▸ **Task**
Work through the material below and count the lines holding the word "writing"; give that count and nothing more.

┌──

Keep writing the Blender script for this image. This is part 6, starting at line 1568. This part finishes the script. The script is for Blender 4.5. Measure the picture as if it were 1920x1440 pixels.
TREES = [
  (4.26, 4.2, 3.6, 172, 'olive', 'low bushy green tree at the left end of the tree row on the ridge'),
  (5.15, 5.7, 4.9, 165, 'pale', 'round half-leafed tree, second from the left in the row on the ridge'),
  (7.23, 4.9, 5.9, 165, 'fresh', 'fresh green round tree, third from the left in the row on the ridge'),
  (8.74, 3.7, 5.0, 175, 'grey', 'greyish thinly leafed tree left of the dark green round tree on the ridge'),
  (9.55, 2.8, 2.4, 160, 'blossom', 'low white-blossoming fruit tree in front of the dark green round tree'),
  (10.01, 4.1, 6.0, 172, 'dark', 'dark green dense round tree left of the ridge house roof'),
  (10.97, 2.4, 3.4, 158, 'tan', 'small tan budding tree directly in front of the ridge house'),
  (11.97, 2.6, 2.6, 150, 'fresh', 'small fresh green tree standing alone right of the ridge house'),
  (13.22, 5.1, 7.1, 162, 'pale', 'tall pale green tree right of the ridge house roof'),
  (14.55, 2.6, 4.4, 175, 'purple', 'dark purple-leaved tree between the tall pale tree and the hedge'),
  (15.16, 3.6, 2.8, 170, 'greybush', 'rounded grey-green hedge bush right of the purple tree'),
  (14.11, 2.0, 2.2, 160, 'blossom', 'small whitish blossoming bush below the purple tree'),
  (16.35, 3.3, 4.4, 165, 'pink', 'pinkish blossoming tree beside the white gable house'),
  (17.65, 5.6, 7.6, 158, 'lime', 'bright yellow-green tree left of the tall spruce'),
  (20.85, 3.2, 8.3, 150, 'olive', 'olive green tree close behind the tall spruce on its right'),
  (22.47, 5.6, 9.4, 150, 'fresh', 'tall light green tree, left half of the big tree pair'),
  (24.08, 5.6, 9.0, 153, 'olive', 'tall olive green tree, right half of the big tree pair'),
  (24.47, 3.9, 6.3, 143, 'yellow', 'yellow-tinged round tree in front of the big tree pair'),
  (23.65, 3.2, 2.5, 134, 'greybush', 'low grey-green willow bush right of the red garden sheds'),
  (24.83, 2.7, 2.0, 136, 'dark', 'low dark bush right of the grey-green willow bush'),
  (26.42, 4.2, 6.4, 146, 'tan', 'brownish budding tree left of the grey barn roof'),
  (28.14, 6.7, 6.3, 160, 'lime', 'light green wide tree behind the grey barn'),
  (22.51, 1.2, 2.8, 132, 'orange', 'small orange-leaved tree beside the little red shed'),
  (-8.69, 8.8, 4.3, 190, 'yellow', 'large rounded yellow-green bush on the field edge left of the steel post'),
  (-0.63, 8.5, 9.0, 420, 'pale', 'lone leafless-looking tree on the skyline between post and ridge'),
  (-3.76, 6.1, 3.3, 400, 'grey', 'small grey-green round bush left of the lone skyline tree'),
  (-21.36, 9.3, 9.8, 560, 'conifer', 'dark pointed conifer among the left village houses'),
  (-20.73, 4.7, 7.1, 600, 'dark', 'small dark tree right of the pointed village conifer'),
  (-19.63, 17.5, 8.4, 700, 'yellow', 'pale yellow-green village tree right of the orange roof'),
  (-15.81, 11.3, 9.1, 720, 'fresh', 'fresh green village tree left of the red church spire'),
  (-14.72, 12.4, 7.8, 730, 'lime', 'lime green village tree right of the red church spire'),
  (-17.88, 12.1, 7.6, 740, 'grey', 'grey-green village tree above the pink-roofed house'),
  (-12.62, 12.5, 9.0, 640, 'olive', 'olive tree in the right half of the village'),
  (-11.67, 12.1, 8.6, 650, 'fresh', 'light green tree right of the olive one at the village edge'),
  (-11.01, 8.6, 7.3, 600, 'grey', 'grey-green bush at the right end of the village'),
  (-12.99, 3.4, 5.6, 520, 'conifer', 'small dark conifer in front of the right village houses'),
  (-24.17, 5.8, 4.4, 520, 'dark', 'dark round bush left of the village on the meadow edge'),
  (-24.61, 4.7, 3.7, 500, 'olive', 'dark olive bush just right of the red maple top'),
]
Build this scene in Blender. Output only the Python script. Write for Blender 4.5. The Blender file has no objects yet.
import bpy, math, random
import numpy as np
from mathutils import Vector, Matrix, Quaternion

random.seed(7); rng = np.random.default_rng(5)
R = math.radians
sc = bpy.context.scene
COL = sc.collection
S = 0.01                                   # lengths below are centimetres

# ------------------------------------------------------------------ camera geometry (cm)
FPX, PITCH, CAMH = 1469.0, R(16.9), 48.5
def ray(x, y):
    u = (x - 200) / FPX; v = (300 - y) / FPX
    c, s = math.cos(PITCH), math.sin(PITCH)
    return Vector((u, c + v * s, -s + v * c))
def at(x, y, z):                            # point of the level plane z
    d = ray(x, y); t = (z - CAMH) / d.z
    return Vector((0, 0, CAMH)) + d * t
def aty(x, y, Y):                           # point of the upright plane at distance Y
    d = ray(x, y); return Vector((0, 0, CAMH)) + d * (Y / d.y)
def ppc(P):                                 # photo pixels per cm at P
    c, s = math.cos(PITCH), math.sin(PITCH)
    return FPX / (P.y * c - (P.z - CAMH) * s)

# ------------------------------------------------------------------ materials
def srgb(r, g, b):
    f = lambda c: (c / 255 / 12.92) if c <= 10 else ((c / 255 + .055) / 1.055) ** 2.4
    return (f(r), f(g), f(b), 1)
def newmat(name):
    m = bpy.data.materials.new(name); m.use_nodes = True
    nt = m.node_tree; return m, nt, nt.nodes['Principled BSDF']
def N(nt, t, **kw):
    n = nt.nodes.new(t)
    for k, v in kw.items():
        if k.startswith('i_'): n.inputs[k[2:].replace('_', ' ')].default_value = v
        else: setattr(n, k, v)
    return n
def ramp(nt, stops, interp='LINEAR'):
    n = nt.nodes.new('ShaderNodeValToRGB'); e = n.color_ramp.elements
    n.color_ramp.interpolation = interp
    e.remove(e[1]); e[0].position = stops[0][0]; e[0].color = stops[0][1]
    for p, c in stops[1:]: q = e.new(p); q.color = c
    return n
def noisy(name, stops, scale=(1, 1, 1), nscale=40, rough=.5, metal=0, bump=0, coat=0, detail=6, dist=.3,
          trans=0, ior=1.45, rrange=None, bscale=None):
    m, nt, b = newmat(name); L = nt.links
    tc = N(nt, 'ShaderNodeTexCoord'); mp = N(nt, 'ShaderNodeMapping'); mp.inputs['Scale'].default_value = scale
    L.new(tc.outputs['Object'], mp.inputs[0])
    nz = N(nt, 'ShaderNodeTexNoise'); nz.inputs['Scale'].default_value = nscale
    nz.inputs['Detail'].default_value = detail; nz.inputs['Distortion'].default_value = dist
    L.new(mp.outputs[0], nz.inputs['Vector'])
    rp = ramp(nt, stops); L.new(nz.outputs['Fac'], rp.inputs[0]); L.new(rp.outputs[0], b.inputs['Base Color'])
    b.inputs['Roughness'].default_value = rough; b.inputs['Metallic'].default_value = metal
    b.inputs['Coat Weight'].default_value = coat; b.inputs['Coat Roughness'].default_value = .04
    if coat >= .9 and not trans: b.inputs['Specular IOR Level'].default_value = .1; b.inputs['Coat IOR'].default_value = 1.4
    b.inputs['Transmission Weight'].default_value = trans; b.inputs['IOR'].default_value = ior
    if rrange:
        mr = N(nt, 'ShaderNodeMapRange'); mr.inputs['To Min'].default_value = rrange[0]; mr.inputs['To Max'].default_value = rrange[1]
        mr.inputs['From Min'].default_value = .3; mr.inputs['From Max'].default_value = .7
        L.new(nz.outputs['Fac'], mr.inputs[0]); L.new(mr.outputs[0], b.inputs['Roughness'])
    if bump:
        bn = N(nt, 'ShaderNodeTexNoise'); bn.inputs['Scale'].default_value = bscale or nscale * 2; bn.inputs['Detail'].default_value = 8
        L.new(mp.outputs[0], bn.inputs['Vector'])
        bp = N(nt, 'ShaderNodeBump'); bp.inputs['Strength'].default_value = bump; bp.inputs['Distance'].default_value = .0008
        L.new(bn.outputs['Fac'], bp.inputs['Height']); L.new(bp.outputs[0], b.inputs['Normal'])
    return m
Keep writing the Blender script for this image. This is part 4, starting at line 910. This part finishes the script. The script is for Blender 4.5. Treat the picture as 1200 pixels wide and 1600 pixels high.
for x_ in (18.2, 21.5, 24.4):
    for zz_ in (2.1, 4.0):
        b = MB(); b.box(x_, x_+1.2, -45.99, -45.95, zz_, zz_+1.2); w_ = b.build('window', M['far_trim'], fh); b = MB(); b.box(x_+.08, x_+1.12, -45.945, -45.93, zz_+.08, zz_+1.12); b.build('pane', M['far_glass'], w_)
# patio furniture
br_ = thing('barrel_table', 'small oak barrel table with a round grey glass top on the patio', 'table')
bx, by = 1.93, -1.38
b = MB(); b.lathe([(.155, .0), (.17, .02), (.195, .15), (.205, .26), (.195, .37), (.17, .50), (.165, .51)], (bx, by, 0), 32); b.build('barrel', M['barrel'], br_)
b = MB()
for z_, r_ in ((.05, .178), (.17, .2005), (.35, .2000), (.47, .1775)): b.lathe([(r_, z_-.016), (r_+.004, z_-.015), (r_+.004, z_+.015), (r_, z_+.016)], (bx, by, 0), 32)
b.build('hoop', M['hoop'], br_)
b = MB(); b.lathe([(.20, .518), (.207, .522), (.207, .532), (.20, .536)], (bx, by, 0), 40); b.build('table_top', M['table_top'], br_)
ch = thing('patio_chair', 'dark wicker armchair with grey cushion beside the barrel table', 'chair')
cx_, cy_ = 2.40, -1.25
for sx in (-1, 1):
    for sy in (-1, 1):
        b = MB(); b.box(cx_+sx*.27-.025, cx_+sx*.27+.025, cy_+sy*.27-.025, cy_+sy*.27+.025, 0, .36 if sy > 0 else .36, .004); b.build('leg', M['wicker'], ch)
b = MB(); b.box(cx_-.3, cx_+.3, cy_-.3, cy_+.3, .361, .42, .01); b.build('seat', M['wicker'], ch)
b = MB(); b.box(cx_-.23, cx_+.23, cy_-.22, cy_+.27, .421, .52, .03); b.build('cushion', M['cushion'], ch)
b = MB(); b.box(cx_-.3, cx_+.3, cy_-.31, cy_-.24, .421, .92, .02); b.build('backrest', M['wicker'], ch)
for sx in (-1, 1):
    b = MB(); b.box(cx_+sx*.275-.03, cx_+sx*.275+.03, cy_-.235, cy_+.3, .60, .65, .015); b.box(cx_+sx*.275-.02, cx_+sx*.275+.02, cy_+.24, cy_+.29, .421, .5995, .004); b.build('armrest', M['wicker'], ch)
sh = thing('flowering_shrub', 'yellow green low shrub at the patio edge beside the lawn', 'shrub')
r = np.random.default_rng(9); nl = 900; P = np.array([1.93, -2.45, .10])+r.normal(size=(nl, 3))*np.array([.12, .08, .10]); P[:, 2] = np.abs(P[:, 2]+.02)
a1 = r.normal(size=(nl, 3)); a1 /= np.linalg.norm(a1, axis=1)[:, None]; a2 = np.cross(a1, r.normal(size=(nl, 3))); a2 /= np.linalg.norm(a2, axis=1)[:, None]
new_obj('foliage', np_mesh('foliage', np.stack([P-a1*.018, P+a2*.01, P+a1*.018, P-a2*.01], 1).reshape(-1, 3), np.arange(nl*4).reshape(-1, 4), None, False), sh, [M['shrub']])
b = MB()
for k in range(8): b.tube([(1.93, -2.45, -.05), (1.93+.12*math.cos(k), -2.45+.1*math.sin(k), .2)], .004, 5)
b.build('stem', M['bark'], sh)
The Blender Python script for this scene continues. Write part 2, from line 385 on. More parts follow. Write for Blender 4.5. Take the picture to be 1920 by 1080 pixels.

└──

▸ **Worked solution**
2